Ferrari 312 B 3″Spazza neve » 1972 – Franco Meiners
GP de Monaco Historique 2024 – Course D « Jackie Stewart » – Formule 1 de 1966 à 1972
De ces premières années de la Formule 1 de 3 litres, on a retenu tour à tour les Brabham-Repco V 8 (Jack Brabham puis Dennis Hulme Champions du Monde), les Lotus 49 (avec Jim Clark et Graham Hill), la Lotus 72, la Matra MS 80 et la Tyrrell chères à Jackie Stewart. Et les McLaren M 19 A, March et Surtees, qui utilisaient le V8 Ford-Cosworth DFV. Mais tout de même, un V 12 de 3 litres, ça sonne plus sérieux, strident et grondant à la fois. Alors (faute de Honda ou d’Eagle-Weslake), merci les Matra MS 120 B ex-Jean-Pierre Beltoise et C ex-Chris Amon (ici Nicolas Matile et « Mister John of B »), la BRMP 153 ex-Pedro Rodriguez (le Mexicain Adrian Fernandez) et Ferrari of course !

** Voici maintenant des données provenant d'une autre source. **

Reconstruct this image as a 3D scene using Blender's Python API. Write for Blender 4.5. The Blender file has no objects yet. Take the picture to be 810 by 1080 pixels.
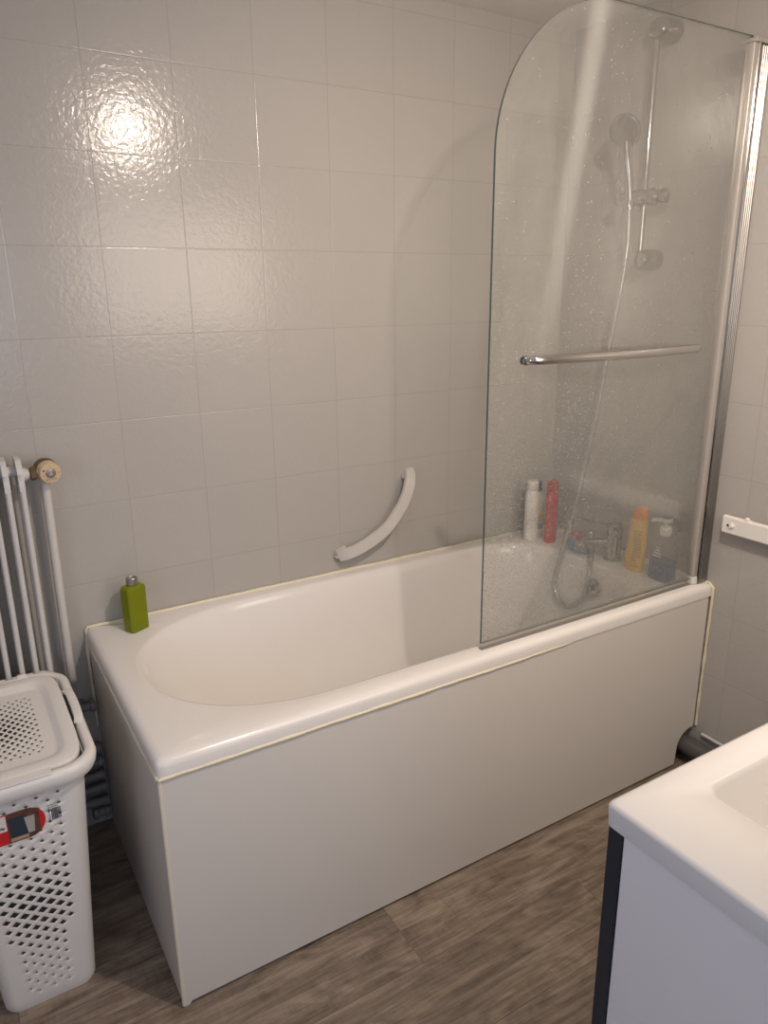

La V 12 de 1969 annoncée absente hélas, l’honneur de Maranello était sauf grâce à la 312 B 3 dite « Spazza Neve » (« pelle à neige ») menée ici de main de maître par Franco Meiners. Elle marchait fort et faisait honneur à la phrase de son concepteur Mauro Forghieri, signée de sa main sur le flanc gauche du cockpit : « Avec celle-là on a pu comprendre beaucoup de choses ». Contresignée par Giulio Borsari et, sur le flanc droit, par le pilote Arturo Merzario. La « Spazza Neve », finalement, ne courut jamais en son temps mais elle aida Forghieri à écrire la suite, avec à partir de 1974 les 312 T successives et l’aide déterminante de Niki Lauda et de Clay Regazzoni.
Franco Meiners, son propriétaire et pilote actuel : « Je l’ai achetée à un ami et collectionneur suisse, en 2010 ou 2011. Elle était en état de marche. L’ami qui me l’a vendue avait participé à des parades mais, pour la faire courir, il fallait tout remonter. Aujourdhui, elle marchait bien, j’étais troisième en course mais à un moment j’ai perdu les freins avant, elle s’est mise en travers à la Rascasse, heureusement sans rien toucher mais ça m’a fait perdre beaucoup de places. Tant pis, c’est toujours une joie de la conduire »… et de la faire entendre, faut-il ajouter ?
Voilà pour ce premier choix. Mais le plus fantastique, c’est que sur les quelques centaines de voitures engagées à Monaco, des dizaines sont rarissimes, voire uniques (Pegaso Z 102, Maserati 350 S, Ferguson P 99, De Tomaso ou Lec F 1) et présentées par de vrais connaisseurs.
Et pour cette raison aussi, malgré le « glamour », avec ou sans les « people » (Patrick Dempsey), les pilotes de F 1 actuels qui adorent l’histoire de leur sport et viennent dire bonjour (Fernando Alonso, Lando Norris et bien sûr Charles Leclerc) ou les anciens pilotes connus qui y reviennent avec émotion (Jacky Ickx, Eddie Irvine, Thierry Boutsen), les ingénieurs qui pilotent pour l’occasion (Adrian Newey sur une Lotus 49), voire les directeurs d’écurie (en série F dite « Gilles Villeneuve », Zak Brown, patron de McLaren Racing, sur une…Williams FW 07 B de 1980), Monaco est et reste un rendez-vous incontournable de la course historique. Et ça aussi, c’est fait pour s’inscrire dans l’histoire.